There is a push to hire more assistant district attorneys throughout the state to prosecute cases. Republican state representatives are proposing changes they say will be paid for without raising taxes.

Rep. Jim Ott

"You can't effectively prosecute cases if you don't have enough prosecutors," said Rep. Jim Ott (R-Mequon).

Areas judges and district attorneys are supporting a proposal that some say will keep communities safer.

"The current caseload demands for Waukesha and Wisconsin prosecutors have created backlogs in many counties and have left victims waiting for resolution of their cases," said Susan Opper, Waukesha County District Attorney.

Susan Opper, Waukesha County District Attorney

Opper said in her time within the department, staffing levels have dropped.

"We have less prosecutors today than we did 28 years ago," Opper said.

To remedy that, the GOP plan includes adding 60 assistant district attorney positions throughout the state. There is also a proposal to increase pay for private attorneys who take public defender cases -- from $40 an hour to $70 an hour.

"Wisconsin has had, up to now, the lowest private-bar reimbursement rate in the country," said Sam Benedict, State Public Defenders Regional Attorney Manager.
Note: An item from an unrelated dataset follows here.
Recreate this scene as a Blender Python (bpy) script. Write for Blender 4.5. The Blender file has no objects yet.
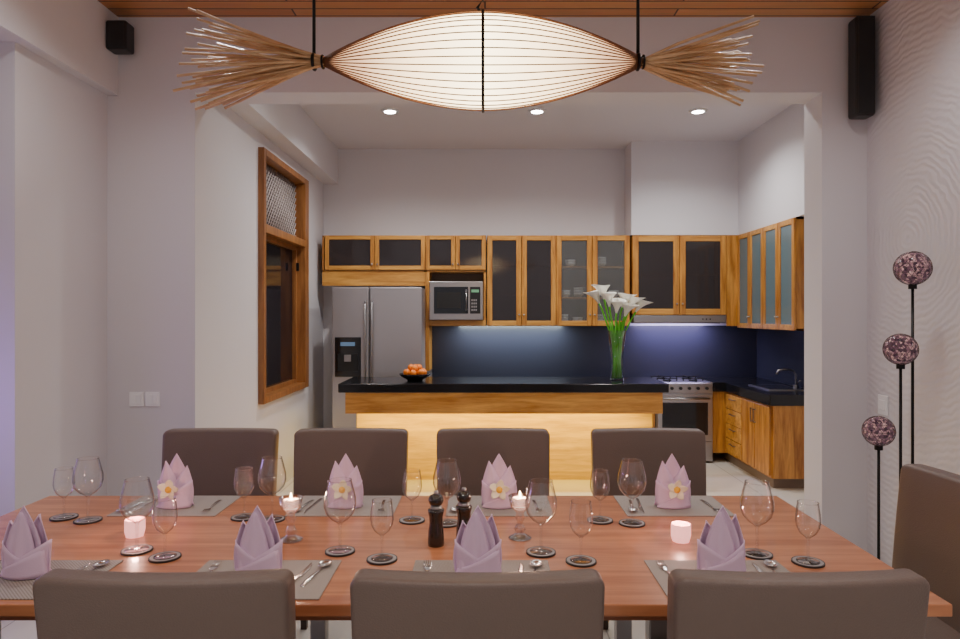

State Rep. Jim Ott said the state will pay for the proposal without raising taxes. It will require $50 million taken from the general fund to cover it. It is also unclear which municipalities would benefit from the extra positions -- and how much each county will receive.

Michael Thurston, President of the Association of State Prosecutors

"They have actively been working on those numbers, sir, that breakdown is still subject to scrutiny," said Michael Thurston, President of the Association of State Prosecutors.

FOX6 News reached out to state Democrats and the governor's office for comment on this proposal. A spokeswoman for Governor Tony Evers said, "The governor has said all along that criminal justice reform is an area where Democrats and Republicans should be able to work together. The governor has met with stakeholders and already planned to include some of these proposals -- including a pay increase for public defenders -- in his budget."